-- INSTRUCTIONS TO FOLLOW --
Only the number is wanted: how many lines in the data contain "scene"?

-- PROVIDED DATA --

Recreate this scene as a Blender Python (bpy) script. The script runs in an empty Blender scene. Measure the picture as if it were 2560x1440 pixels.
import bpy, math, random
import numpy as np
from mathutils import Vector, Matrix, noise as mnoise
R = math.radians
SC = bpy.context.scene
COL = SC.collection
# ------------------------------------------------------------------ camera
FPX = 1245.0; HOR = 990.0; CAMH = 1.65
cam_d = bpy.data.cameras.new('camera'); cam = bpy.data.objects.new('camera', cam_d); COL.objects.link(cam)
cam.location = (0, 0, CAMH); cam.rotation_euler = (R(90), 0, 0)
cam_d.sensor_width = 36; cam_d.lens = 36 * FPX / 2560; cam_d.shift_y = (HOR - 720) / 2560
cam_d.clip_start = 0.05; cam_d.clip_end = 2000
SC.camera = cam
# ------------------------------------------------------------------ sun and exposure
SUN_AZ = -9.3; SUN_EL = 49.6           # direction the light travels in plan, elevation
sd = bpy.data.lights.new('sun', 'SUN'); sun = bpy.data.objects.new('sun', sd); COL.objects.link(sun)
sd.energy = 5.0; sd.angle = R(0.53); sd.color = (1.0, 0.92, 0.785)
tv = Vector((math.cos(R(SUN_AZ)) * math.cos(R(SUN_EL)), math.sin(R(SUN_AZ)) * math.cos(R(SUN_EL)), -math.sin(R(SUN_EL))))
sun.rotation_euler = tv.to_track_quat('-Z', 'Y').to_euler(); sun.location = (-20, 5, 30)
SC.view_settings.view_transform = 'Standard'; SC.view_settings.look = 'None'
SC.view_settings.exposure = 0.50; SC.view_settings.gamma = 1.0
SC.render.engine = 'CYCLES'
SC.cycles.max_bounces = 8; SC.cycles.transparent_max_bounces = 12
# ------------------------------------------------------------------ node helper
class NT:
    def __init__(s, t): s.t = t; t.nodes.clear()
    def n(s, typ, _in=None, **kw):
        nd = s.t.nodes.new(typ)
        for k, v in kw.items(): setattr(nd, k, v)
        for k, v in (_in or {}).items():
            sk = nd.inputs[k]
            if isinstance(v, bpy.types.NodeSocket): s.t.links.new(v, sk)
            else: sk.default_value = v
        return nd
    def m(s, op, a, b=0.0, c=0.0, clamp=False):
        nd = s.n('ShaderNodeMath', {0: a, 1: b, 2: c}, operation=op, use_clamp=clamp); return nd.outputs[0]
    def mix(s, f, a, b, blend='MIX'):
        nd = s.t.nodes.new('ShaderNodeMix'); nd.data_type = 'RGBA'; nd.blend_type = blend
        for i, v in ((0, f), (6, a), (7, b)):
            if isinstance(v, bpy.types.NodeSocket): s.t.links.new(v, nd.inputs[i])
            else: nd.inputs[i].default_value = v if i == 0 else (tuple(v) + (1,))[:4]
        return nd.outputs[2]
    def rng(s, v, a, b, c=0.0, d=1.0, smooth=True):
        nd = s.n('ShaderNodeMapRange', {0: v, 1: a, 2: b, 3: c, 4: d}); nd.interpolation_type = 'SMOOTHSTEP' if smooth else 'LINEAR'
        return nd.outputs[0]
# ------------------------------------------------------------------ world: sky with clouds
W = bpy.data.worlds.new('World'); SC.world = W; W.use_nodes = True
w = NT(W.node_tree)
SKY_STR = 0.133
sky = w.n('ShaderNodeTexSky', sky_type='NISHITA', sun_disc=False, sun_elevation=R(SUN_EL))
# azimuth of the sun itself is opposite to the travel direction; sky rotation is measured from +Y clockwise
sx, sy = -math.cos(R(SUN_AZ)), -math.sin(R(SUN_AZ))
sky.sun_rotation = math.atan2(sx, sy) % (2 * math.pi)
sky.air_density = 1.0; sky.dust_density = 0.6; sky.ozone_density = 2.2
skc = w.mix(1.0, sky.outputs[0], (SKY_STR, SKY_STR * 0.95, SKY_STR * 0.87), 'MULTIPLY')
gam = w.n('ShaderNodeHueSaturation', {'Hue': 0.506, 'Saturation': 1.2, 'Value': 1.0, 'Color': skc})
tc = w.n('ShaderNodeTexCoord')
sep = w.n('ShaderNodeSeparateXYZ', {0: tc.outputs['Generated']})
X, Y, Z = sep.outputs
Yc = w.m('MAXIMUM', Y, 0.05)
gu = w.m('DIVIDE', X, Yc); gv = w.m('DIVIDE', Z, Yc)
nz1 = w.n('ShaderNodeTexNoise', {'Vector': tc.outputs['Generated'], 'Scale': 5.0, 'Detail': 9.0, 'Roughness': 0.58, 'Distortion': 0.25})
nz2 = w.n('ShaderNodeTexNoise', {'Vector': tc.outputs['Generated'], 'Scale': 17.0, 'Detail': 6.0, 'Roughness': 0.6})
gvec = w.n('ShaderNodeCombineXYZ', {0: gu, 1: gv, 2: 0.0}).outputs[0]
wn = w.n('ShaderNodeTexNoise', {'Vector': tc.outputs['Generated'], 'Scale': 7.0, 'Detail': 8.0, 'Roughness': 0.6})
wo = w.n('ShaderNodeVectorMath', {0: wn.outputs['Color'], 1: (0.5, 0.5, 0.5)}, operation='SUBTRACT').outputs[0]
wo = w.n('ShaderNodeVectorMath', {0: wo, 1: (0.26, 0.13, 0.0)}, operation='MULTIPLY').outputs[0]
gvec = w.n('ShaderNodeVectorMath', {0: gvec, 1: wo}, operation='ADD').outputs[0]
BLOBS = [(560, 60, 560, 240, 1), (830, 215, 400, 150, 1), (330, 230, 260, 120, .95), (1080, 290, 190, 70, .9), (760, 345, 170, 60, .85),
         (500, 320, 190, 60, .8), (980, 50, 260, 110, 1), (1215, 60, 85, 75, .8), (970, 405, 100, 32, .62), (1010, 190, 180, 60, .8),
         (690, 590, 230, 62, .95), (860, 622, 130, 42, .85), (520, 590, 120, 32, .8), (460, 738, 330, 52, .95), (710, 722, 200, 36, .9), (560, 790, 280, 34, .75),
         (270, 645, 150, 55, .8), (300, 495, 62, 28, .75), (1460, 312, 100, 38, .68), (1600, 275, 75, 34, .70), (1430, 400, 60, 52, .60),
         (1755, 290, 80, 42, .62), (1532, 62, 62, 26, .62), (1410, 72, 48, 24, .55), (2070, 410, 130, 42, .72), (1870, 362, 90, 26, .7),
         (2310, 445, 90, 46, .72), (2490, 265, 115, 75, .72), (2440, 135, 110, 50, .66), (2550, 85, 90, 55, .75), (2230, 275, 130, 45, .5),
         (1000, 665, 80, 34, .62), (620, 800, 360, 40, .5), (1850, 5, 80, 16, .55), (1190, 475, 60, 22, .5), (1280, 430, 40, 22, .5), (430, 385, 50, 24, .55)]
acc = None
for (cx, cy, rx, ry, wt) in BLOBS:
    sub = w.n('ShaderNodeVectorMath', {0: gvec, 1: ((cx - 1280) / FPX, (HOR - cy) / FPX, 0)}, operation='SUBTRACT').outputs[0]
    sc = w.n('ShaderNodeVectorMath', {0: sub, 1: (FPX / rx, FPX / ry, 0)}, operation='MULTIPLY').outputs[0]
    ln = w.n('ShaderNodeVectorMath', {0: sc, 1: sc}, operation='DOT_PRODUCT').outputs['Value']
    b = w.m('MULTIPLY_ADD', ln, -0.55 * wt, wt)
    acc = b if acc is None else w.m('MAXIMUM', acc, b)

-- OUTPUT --
2